> _Data supplied_
— begin —
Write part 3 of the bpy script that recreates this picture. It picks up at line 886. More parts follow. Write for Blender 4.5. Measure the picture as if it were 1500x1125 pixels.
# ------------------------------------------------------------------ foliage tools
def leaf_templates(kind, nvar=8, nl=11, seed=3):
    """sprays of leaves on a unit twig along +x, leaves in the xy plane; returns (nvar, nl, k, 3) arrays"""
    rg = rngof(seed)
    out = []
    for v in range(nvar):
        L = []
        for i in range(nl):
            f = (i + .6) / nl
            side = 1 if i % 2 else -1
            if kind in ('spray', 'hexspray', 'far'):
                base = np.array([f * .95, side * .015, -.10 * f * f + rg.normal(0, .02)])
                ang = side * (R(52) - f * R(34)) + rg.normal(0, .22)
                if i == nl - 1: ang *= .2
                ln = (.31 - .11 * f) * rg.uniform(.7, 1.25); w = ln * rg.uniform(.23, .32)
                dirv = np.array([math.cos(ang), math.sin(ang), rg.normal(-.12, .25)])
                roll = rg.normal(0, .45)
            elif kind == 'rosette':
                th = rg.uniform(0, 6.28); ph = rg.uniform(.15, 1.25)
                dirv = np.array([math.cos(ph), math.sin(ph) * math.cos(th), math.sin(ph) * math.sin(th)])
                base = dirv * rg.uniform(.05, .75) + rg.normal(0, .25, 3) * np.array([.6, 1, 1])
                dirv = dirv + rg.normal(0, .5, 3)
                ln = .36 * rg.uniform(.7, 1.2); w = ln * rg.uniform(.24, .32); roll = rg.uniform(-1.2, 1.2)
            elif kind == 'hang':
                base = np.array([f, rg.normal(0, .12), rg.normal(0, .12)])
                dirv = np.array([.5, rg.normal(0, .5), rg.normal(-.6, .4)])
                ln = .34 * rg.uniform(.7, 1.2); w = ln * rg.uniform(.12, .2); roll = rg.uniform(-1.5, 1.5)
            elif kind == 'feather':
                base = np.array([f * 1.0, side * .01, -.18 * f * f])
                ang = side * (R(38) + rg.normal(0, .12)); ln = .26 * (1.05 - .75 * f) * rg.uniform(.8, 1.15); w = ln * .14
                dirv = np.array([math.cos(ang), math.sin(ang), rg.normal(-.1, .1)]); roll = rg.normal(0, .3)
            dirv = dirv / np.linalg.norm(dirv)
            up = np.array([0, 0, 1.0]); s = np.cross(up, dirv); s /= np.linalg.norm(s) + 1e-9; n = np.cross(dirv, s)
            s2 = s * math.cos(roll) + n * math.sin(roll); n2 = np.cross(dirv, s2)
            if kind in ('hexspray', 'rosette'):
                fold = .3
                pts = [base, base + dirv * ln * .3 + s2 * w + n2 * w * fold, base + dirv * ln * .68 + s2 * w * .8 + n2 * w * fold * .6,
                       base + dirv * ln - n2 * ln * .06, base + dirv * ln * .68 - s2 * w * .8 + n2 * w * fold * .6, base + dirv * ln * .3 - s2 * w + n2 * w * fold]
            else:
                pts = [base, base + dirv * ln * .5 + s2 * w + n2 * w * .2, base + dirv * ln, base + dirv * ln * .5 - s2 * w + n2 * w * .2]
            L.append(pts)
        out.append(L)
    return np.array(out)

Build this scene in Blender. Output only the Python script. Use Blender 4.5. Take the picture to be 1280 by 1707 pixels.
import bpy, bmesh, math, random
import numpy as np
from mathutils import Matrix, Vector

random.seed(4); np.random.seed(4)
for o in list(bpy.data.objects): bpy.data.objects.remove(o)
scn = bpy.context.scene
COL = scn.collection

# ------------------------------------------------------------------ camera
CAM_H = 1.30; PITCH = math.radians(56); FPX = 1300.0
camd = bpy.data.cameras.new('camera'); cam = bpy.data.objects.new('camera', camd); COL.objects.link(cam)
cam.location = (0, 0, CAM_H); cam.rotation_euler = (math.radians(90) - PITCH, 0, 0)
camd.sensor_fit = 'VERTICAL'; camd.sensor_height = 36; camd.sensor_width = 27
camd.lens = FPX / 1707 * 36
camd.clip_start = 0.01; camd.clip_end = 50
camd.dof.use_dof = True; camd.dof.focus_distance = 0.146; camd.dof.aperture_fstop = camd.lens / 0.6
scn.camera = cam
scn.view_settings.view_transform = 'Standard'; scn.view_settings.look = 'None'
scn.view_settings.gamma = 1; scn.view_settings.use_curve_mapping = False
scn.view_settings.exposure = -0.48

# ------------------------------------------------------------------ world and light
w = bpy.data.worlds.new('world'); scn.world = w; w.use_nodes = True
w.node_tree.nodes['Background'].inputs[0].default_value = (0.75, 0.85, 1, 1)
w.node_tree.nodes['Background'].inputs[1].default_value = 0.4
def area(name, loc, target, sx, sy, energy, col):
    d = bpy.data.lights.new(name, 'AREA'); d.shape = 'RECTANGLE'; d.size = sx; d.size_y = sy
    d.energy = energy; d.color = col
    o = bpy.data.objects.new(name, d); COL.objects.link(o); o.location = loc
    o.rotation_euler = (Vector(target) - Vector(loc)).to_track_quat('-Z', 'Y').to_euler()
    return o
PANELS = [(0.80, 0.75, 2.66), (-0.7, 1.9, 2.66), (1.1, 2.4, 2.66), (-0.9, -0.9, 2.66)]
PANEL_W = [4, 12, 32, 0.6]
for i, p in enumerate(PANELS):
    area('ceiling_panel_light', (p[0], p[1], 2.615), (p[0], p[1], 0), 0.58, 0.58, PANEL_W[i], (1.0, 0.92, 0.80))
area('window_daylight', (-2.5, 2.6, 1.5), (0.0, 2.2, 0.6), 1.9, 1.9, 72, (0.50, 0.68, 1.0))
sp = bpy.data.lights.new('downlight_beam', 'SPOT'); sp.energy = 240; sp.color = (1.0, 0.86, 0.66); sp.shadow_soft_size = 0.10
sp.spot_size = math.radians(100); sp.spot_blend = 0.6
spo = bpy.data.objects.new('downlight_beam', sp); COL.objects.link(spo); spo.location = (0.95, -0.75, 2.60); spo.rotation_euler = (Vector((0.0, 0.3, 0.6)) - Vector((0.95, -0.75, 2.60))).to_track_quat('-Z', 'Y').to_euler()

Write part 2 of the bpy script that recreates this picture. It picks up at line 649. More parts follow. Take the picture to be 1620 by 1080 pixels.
— end —
From the material above, count the lines that include "picks" and give only the total.

2